Bond sales wake from slumber as Fed talk jolts emerging markets

Bloomberg

Emerging-market bond sales are springing back to life before this week’s Federal Reserve meeting, as renewed speculation over imminent tapering prompts borrowers to raise money while it’s still cheap.
The past week shattered a summer lull for dollar- and euro-denominated debt, bringing $36 billion of issuance from governments and companies after the previous 10 weeks saw only $90 billion raised. Sales from Indonesia, Chile, Serbia and Hungary were all met with robust investor demand.
The deluge marks a turnaround for a market in which sales had dropped to the slowest quarterly pace in three years due to a seasonal dip, as well as spasms in the corporate-debt market related to China Evergrande. A record pipeline of
refinancings and renewed speculation about Fed tapering have created a sense of urgency. Each of the 24 EM currencies tracked by Bloomberg weakened and stocks slumped on Monday due to China Evergrande Group’s debt woes, falling commodity prices and the upcoming Fed meeting.
“It is going to pick up pretty fast from now and the fourth quarter will be high,” said Nick Eisinger, co-head of emerging-markets active fixed income at Vanguard Asset Management in London. “Many countries have yet to complete their funding and some will pre-finance next year, especially
before Fed tapering.”
Governments and companies in the developing world have some $102 billion of debt maturing through the rest of this year and a further $389 billion in 2022. This would leave investors cash-rich and eager to reinvest in emerging markets as long as they offer attractive extra yields over US Treasuries.
“We would buy new debt and we are in a position in our fund to do so,” Eisinger said.
The northern hemisphere summer is typically a slow period for bond sales, but this year governments had even less motivation to borrow as the International Monetary Fund (IMF) released funds and oil prices rise. Issuance totaled $127 billion this quarter, down from $161 billion in the same period last year.
Now, as Fed tapering may be nearing, borrowers are taking no chances, raising money
before yields rise.
“Issuance will go up notably before quarter-end across regions due to good markets and strong investor liquidity,” said Stefan Weiler, the London-based head of debt capital markets for central and eastern Europe, the Middle East and Africa at JPMorgan Chase & Co. “October will be busy too.”
Meanwhile, deals are rolling in.
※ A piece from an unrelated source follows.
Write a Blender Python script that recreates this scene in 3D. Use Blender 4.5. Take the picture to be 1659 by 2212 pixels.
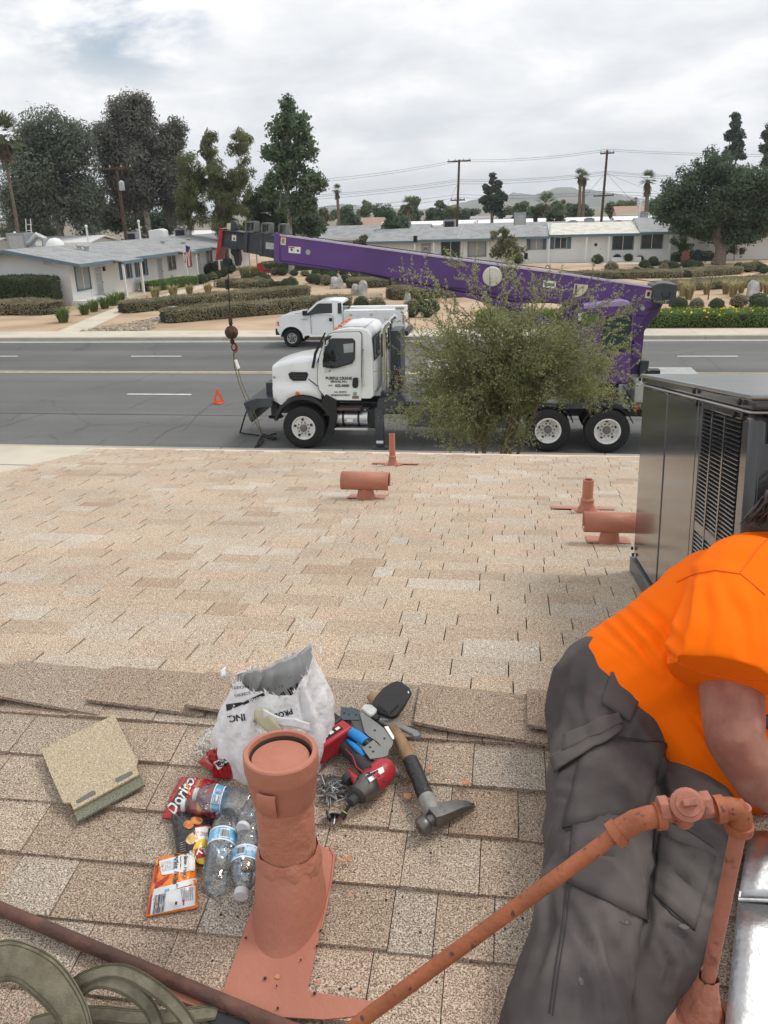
import bpy, bmesh, math, random
import numpy as np
from mathutils import Vector, Matrix, noise as mnoise
for o in list(bpy.data.objects): bpy.data.objects.remove(o)
scene = bpy.context.scene
col = scene.collection
rng = np.random.default_rng(7); random.seed(7)

# ------------------------------------------------------------------ camera
CAMH = 5.5
F, CX, CY = 1797.0, 829.5, 1106.0          # focal length and centre for a 1659 x 2212 frame
TH, PS, RO = math.radians(19.95), math.radians(8.6), -0.025
CW = Vector((-math.sin(PS)*math.cos(TH), math.cos(PS)*math.cos(TH), -math.sin(TH)))
_r0 = Vector((math.cos(PS), math.sin(PS), 0)); _u0 = _r0.cross(CW)
CR = _r0*math.cos(RO) + _u0*math.sin(RO); CU = CR.cross(CW)
CAM = Vector((0, 0, CAMH))
cd = bpy.data.cameras.new('camera'); cam = bpy.data.objects.new('camera', cd); col.objects.link(cam)
cd.sensor_fit = 'VERTICAL'; cd.sensor_height = 36; cd.sensor_width = 27; cd.lens = F/2212*36
cd.clip_start = 0.05; cd.clip_end = 20000
mw = Matrix((CR, CU, -CW)).transposed().to_4x4(); mw.translation = CAM
cam.matrix_world = mw
scene.camera = cam
scene.render.resolution_x, scene.render.resolution_y = 768, 1024

# ------------------------------------------------------------------ light: a bright overcast day
SUN_EL, SUN_AZ = math.radians(56), math.radians(58)      # azimuth from +Y towards +X
world = bpy.data.worlds.new('World'); scene.world = world; world.use_nodes = True
nt = world.node_tree; nt.nodes.clear()
def wn(t, **k):
    n = nt.nodes.new(t)
    for a, b in k.items(): setattr(n, a, b)
    return n
def wl(a, b): nt.links.new(a, b)
sky = wn('ShaderNodeTexSky'); sky.sky_type = 'NISHITA'; sky.sun_disc = False
sky.sun_elevation = SUN_EL; sky.sun_rotation = SUN_AZ; sky.air_density = 1.0; sky.dust_density = 1.5
tc = wn('ShaderNodeTexCoord'); sp = wn('ShaderNodeSeparateXYZ'); wl(tc.outputs['Generated'], sp.inputs[0])
def wm(op, a, b=None, c=None):
    n = wn('ShaderNodeMath', operation=op)
    for i, v in enumerate((a, b, c)):
        if v is None: continue
        if isinstance(v, (int, float)): n.inputs[i].default_value = v
        else: wl(v, n.inputs[i])
    return n.outputs[0]
zz_ = wm('ADD', wm('MAXIMUM', sp.outputs[2], 0.0), 0.30)
cb = wn('ShaderNodeCombineXYZ'); wl(wm('DIVIDE', sp.outputs[0], zz_), cb.inputs[0]); wl(wm('DIVIDE', sp.outputs[1], zz_), cb.inputs[1])
mp = wn('ShaderNodeMapping'); wl(cb.outputs[0], mp.inputs[0]); mp.inputs['Location'].default_value = (3.1, 1.7, 0); mp.inputs['Scale'].default_value = (1.0, 1.1, 1)
n1 = wn('ShaderNodeTexNoise'); n1.inputs['Scale'].default_value = 2.6; n1.inputs['Detail'].default_value = 7; n1.inputs['Roughness'].default_value = .56; n1.inputs['Distortion'].default_value = .2
wl(mp.outputs[0], n1.inputs[0])
r1 = wn('ShaderNodeValToRGB'); wl(n1.outputs['Fac'], r1.inputs[0])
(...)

Serbia sold the first green bond from the Balkans, while Poland’s MBank SA raised 500 million euros ($586 million) to become the first Polish lender to offer a euro-denominated green bond. Nigeria, which was expected to sell $3 billion in the second week of October, has
already hired banks.
There is a borrowing renewal in Asia as well. China has an oversized impact on the new-issue calendar, said Todd Schubert, head of fixed-income research at Bank of Singapore Ltd. But increased issuance suggests the fallout from Evergrande may be contained. China Merchants Bank sold bonds on September 9. Sinochem Group also issued debt last week.
Meanwhile, Brazil’s central bank is expected to lift the Selic benchmark by 100 basis points to 6.25%, even after Banco Central do Brasil President Roberto Campos Neto surprised investors last week by saying officials won’t alter their plans every time fresh data come out. While the central bank has boosted rates by 325 basis points this year, the annual inflation rate surged to a five-year high in August, with the rate approaching a faster than expected 10%.